_To do_. Reproduce, character for character, the lines below from the first through the one with "sheet('notice_sheet','white printed list". Leave pictures out.

_Data supplied_.

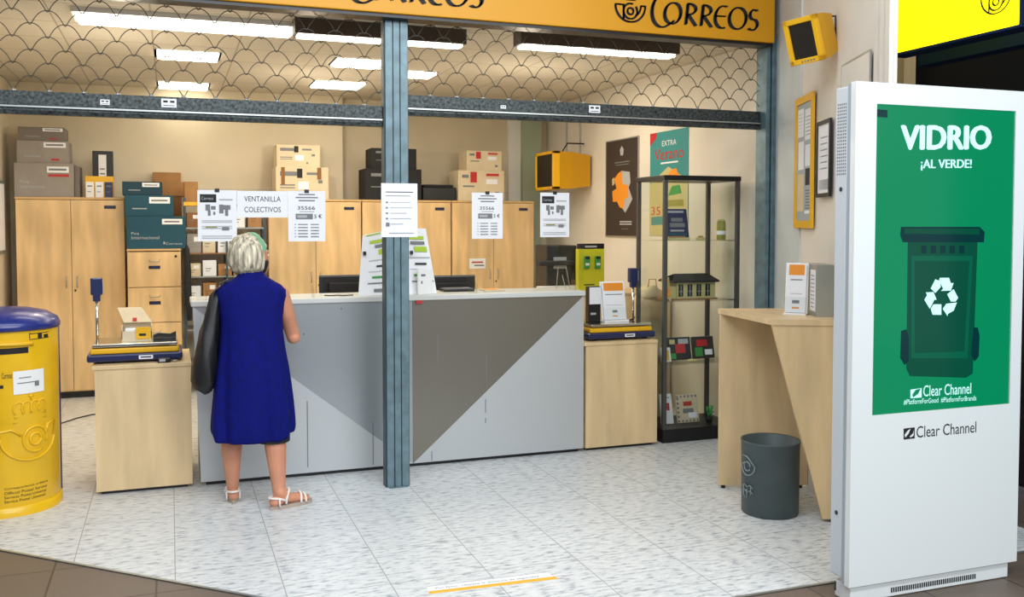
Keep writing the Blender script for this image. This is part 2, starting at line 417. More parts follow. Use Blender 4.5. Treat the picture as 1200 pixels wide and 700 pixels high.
def d_number(R, TX):
    for v, w in ((.93,.22),(.87,.3),(.81,.22)): R('ink_grey',.5-w,v-.012,.5+w,v+.012)
    TX('ink','35566',.25,.63,.72,.70); R('ink_grey',.2,.44,.66,.55); R('ink_pale',.24,.47,.5,.52); TX('ink','5 €',.70,.46,.9,.54)
    R('ink_pale',.3,.585,.7,.60)
    for k in range(5): R('ink_grey',.17,.33-k*.06,.20,.345-k*.06); R('ink_grey',.26,.33-k*.06,.52,.345-k*.06); R('ink_grey',.60,.33-k*.06,.82,.345-k*.06)
def d_list(R, TX):
    R('ink',.12,.83,.88,.845); R('ink_grey',.12,.76,.8,.772)
    for k in range(5): R('ink_grey',.12,.63-k*.10,.18,.66-k*.10); R('ink_pale',.24,.64-k*.10,(.8,.86,.7,.82,.6)[k],.652-k*.10)
    R('ink_grey',.12,.20,.22,.27); R('ink_grey',.2,.07,.9,.08)
sheet('notice_sheet','white printed list taped to the front of the steel post','notice',447,489,215,278,5.598,d_list,clip=False)

# ------------------------------------------------------------------ rolling shutters
def shutter(x0, x1, zb, zt, label, ph, stick):
    t = thing('rolling_shutter', label, 'rolling shutter', ((x0+x1)/2, YF, zb), 0, 'rolling shutters of the shop front')
    b = MB('steel_dark'); h = .125
    prof = [(-.02,0),(.02,0),(.02,h),(-.016,h),(-.016,.052),(-.024,.048),(-.024,.036),(-.016,.032),(-.016,.022),(-.026,.018)]
    b.prism([Vector((x0,YF+y,zb+z)) for y, z in prof], (x1-x0,0,0)); fixn(b.build('bottom_bar', t))
    b = MB('steel_light'); b.box((x0,YF-.0255,zb+.037),(x1,YF-.0245,zb+.046)); b.build('edge_strip', t)
    g = MB('wire'); per = .172; row = .0705; A = .088; k = 0; z = zb+h-.004
    while z < zt-.01:
        off = ph+(per/2 if k % 2 else 0); n = int((x1-x0)/per*28); P = []
        for i in range(n+1):
            x = x0+(x1-x0)*i/n; u = (x-x0-off)/per
            u = abs(u-round(u))*2; hh = A*(1-u**2.3) if u < .93 else A*(1-.93**2.3)*(1-(u-.93)/.07*.35)
            P.append((x, YF+(.002 if k % 2 else -.002), min(z+hh, zt)))
        g.tube(P, .0027, 5, caps=False)
        if k == 0:
            x = x0+off-per/2
            while x < x0: x += per
            while x < x1: clips = MB('steel_light'); clips.lathe([(.013,0),(.013,.008),(.006,.016)], 8, (x,YF,z+.002)); clips.build('grille_clip', t); x += per
        z += row; k += 1
    g.build('wire_grille', t)
    for sx, sw in stick:
        s_ = pY(sx,124,YF-.02); b = MB('paper'); b.box((s_.x-.04*sw,YF-.0185,zb+.066),(s_.x+.04*sw,YF-.0162,zb+.066+.048*min(1,sw)))
        b.use('ink'); o = Vector((s_.x-.04*sw,YF-.0188,zb+.066))
        b.rect(o,ex,ez,.010*sw,.026*sw,.034*sw,.038*sw); b.rect(o,ex,ez,.046*sw,.026*sw,.070*sw,.038*sw); b.rect(o,ex,ez,.01*sw,.008*sw,.07*sw,.012*sw); b.build('sticker', t)
shutter(-1.40, pc.x-.08, 2.205, 2.85, 'half-raised rolling shutter with scalloped wire grille left of the steel post', .02, ((198,1),(123,.6)))
shutter(pc.x+.08, xj-.004, 2.28, 2.85, 'half-raised rolling shutter with scalloped wire grille right of the steel post', .06, ((697,1),(590,.45)))

# ------------------------------------------------------------------ counter
HCt = 1.145
x0 = pZ(236,573,0).x; x1 = pZ(688,532,0).x; xm = pY(484,540,YC).x
t = thing('service_counter', 'long grey service counter with faceted front panels and pale worktop', 'counter', ((x0+x1)/2, YC+.3, 0))
z0, z1 = .025, HCt-.035
TLx = x0-.035
b = MB('panel_light'); b.prism([(x0,YC,z0),(xm,YC,z0),(TLx,YC,z1)], (0,.02,0))
b.use('panel_silver'); b.prism([(TLx,YC,z1),(xm,YC,z0),(xm,YC,z1)], (0,.02,0)); fixn(b.build('front_panel', t))
b = MB('panel_light'); b.prism([(xm+.002,YC,z0),(x1,YC,z0),(x1,YC,z1)], (0,.02,0))
b.use('panel_taupe'); b.prism([(xm+.002,YC,z0),(x1,YC,z1),(xm+.002,YC,z1)], (0,.02,0)); fixn(b.build('front_panel', t))
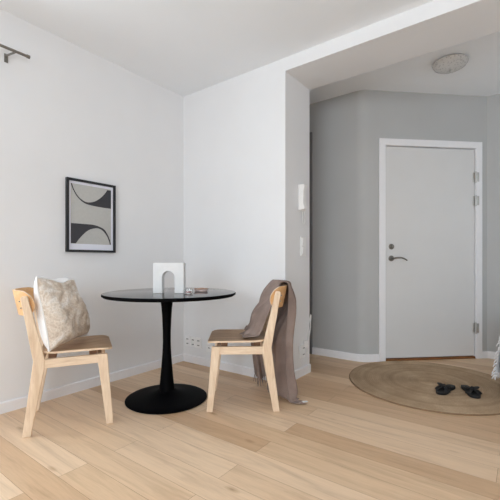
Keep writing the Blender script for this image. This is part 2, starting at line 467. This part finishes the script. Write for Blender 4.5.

_Exercise response_.
Keep writing the Blender script for this image. This is part 2, starting at line 417. More parts follow. Use Blender 4.5. Treat the picture as 1200 pixels wide and 700 pixels high.
def d_number(R, TX):
    for v, w in ((.93,.22),(.87,.3),(.81,.22)): R('ink_grey',.5-w,v-.012,.5+w,v+.012)
    TX('ink','35566',.25,.63,.72,.70); R('ink_grey',.2,.44,.66,.55); R('ink_pale',.24,.47,.5,.52); TX('ink','5 €',.70,.46,.9,.54)
    R('ink_pale',.3,.585,.7,.60)
    for k in range(5): R('ink_grey',.17,.33-k*.06,.20,.345-k*.06); R('ink_grey',.26,.33-k*.06,.52,.345-k*.06); R('ink_grey',.60,.33-k*.06,.82,.345-k*.06)
def d_list(R, TX):
    R('ink',.12,.83,.88,.845); R('ink_grey',.12,.76,.8,.772)
    for k in range(5): R('ink_grey',.12,.63-k*.10,.18,.66-k*.10); R('ink_pale',.24,.64-k*.10,(.8,.86,.7,.82,.6)[k],.652-k*.10)
    R('ink_grey',.12,.20,.22,.27); R('ink_grey',.2,.07,.9,.08)
sheet('notice_sheet','white printed list taped to the front of the steel post','notice',447,489,215,278,5.598,d_list,clip=False)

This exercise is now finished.